Write the lines out again, from the top of the material to the line containing "COL = scn.collection", pictures excluded.

— START Data shown —

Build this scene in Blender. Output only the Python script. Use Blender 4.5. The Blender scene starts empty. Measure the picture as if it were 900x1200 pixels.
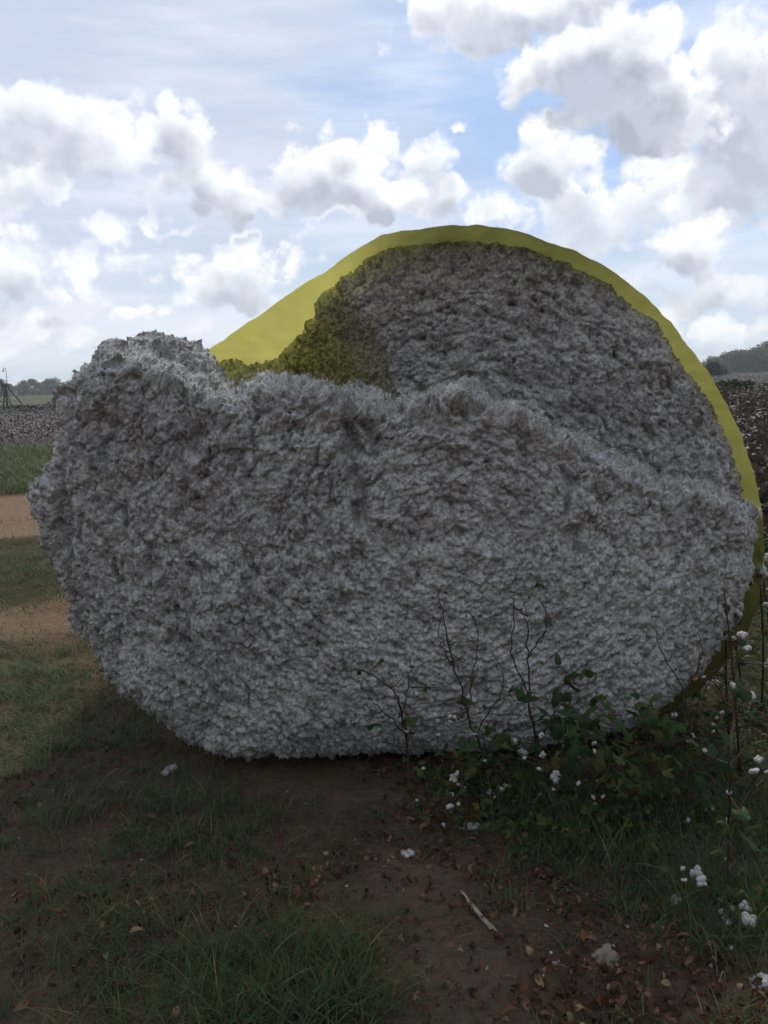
import bpy, bmesh, math, random
import numpy as np
from mathutils import Vector, Matrix
rng = np.random.default_rng(7)
random.seed(7)
R = math.radians
scn = bpy.context.scene
COL = scn.collection

# ------------------------------------------------------------------ camera
PITCH, ROLL, CAMH, FPX = R(8.75), R(1.9), 1.5, 1000.0
Fw = np.array([0, math.cos(PITCH), -math.sin(PITCH)])
R0 = np.array([1., 0, 0]); U0 = np.array([0, math.sin(PITCH), math.cos(PITCH)])
Rt = R0*math.cos(ROLL) - U0*math.sin(ROLL)
Up = U0*math.cos(ROLL) + R0*math.sin(ROLL)
CAM = np.array([0, 0, CAMH])
def ray(px, py):
    return Fw + Rt*((px-450)/FPX) + Up*((600-py)/FPX)
def at(px, py, Y):
    d = ray(px, py); return CAM + d*(Y/d[1])
def gp(px, py, z=0.0):
    d = ray(px, py); return CAM + d*((z-CAMH)/d[2])
def topx(P):
    P = np.asarray(P, float) - CAM
    f = P@Fw; f = np.where(f < 1e-3, 1e-3, f)
    return 450 + FPX*(P@Rt)/f, 600 - FPX*(P@Up)/f

cd = bpy.data.cameras.new('camera'); cam = bpy.data.objects.new('camera', cd); COL.objects.link(cam)
cd.sensor_fit = 'VERTICAL'; cd.sensor_height = 24; cd.lens = 20; cd.clip_start = .05; cd.clip_end = 3000
M = Matrix(((Rt[0], Up[0], -Fw[0], 0), (Rt[1], Up[1], -Fw[1], 0), (Rt[2], Up[2], -Fw[2], CAMH), (0, 0, 0, 1)))
cam.matrix_world = M
scn.camera = cam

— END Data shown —

Final result »
Build this scene in Blender. Output only the Python script. Use Blender 4.5. The Blender scene starts empty. Measure the picture as if it were 900x1200 pixels.
import bpy, bmesh, math, random
import numpy as np
from mathutils import Vector, Matrix
rng = np.random.default_rng(7)
random.seed(7)
R = math.radians
scn = bpy.context.scene
COL = scn.collection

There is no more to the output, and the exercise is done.